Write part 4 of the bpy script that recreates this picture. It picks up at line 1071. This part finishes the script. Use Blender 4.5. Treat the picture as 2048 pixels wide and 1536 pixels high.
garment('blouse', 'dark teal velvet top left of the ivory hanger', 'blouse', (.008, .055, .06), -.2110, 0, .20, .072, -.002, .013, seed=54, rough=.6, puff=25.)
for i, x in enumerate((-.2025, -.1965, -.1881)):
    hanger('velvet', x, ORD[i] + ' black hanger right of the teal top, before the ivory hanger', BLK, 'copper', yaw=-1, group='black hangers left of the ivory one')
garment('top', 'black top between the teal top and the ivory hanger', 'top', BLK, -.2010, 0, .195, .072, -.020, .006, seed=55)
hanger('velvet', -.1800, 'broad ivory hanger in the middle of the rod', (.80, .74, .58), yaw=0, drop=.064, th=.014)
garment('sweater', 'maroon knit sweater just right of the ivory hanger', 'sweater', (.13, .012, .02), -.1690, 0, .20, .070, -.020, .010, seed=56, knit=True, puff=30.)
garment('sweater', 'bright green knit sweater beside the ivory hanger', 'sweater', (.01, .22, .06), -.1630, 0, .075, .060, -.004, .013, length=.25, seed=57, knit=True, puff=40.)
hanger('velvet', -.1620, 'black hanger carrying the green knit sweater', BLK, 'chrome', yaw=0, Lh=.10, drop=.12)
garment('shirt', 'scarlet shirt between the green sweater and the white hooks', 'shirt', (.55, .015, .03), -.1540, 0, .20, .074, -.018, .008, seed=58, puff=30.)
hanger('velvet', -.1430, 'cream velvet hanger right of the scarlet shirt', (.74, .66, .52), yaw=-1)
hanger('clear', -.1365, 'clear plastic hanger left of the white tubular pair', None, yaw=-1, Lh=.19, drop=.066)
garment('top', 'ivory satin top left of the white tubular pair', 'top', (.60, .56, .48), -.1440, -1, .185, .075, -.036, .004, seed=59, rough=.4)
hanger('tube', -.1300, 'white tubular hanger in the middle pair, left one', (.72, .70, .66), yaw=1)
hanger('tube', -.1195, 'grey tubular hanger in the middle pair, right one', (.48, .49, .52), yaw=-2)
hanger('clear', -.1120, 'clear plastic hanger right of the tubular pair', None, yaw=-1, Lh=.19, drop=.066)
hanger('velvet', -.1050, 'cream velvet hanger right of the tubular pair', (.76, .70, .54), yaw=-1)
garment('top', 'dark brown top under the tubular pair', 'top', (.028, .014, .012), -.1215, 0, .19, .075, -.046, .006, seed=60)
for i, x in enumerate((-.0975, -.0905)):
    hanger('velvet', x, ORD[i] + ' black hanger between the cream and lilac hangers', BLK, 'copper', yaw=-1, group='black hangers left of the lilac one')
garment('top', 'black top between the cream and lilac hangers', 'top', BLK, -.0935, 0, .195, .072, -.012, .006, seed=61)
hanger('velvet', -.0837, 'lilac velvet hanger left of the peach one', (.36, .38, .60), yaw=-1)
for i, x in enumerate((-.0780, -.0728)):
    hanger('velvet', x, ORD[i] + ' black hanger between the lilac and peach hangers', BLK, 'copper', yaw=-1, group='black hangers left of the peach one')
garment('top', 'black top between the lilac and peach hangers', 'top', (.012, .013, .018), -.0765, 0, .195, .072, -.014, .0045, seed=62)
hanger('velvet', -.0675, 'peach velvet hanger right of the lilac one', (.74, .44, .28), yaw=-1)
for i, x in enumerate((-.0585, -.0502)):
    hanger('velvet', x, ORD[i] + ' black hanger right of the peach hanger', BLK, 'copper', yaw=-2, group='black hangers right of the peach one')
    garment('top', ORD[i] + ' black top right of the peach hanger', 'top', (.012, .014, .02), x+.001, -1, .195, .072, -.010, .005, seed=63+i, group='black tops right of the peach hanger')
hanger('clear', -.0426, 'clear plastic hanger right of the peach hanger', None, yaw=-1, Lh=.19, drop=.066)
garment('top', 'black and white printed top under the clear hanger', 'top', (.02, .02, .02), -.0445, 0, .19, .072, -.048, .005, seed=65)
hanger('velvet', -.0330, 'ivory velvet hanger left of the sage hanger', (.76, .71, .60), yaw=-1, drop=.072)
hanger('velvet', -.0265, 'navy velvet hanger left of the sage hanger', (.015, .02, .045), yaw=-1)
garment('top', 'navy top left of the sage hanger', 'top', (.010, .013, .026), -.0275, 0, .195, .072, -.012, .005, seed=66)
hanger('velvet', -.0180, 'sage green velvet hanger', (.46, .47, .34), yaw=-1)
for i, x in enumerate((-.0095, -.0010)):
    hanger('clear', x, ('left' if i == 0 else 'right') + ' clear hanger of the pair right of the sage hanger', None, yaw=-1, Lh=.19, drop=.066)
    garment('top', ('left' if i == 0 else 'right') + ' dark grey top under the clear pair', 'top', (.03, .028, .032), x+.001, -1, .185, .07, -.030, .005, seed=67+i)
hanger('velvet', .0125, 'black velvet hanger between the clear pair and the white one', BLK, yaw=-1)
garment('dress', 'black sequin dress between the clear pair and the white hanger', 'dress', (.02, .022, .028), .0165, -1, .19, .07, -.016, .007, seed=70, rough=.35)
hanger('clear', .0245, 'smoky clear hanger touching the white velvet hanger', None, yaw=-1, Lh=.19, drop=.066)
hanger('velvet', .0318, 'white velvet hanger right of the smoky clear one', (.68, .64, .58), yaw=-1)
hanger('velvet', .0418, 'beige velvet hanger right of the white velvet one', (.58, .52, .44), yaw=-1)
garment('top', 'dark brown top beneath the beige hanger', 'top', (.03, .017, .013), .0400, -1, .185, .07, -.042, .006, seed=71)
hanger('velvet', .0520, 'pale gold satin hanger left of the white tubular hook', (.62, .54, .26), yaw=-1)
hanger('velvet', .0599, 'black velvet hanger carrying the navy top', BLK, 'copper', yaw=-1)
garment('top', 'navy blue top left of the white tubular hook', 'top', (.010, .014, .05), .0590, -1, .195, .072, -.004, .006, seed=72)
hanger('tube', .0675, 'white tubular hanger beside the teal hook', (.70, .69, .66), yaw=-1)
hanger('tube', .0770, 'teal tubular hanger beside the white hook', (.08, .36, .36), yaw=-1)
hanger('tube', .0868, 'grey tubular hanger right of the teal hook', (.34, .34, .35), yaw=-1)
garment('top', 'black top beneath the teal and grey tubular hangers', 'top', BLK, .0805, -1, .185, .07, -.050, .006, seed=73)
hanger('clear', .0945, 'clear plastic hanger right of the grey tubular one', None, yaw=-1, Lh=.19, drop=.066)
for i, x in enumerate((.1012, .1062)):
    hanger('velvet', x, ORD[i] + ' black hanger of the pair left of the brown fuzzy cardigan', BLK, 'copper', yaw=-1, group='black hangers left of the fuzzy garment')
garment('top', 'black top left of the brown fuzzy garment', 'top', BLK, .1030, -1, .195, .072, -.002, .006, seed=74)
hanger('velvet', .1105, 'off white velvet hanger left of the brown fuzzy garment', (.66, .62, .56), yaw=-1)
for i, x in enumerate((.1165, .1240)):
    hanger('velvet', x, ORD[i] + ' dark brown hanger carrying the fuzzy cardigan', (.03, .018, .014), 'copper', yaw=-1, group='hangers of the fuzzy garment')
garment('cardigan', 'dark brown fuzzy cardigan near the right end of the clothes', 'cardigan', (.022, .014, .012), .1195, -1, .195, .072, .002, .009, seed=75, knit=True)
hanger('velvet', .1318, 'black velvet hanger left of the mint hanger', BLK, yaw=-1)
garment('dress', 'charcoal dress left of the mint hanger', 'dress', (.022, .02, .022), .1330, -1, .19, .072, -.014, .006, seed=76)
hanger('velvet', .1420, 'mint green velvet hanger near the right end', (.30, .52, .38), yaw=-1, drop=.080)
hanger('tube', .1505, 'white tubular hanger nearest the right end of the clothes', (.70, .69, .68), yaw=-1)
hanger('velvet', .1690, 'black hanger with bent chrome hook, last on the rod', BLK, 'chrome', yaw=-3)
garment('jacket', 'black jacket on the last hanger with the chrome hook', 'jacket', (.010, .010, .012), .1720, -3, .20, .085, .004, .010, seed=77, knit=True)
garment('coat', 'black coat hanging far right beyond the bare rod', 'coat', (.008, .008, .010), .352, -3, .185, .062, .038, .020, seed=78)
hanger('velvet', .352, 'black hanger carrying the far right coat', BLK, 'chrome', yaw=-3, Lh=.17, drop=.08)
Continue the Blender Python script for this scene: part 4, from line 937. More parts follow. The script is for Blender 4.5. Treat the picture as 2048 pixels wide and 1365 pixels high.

What you will do
Locate each line with the word "part" and copy it.

Solved problem
Write part 4 of the bpy script that recreates this picture. It picks up at line 1071. This part finishes the script. Use Blender 4.5. Treat the picture as 2048 pixels wide and 1536 pixels high.
Continue the Blender Python script for this scene: part 4, from line 937. More parts follow. The script is for Blender 4.5. Treat the picture as 2048 pixels wide and 1365 pixels high.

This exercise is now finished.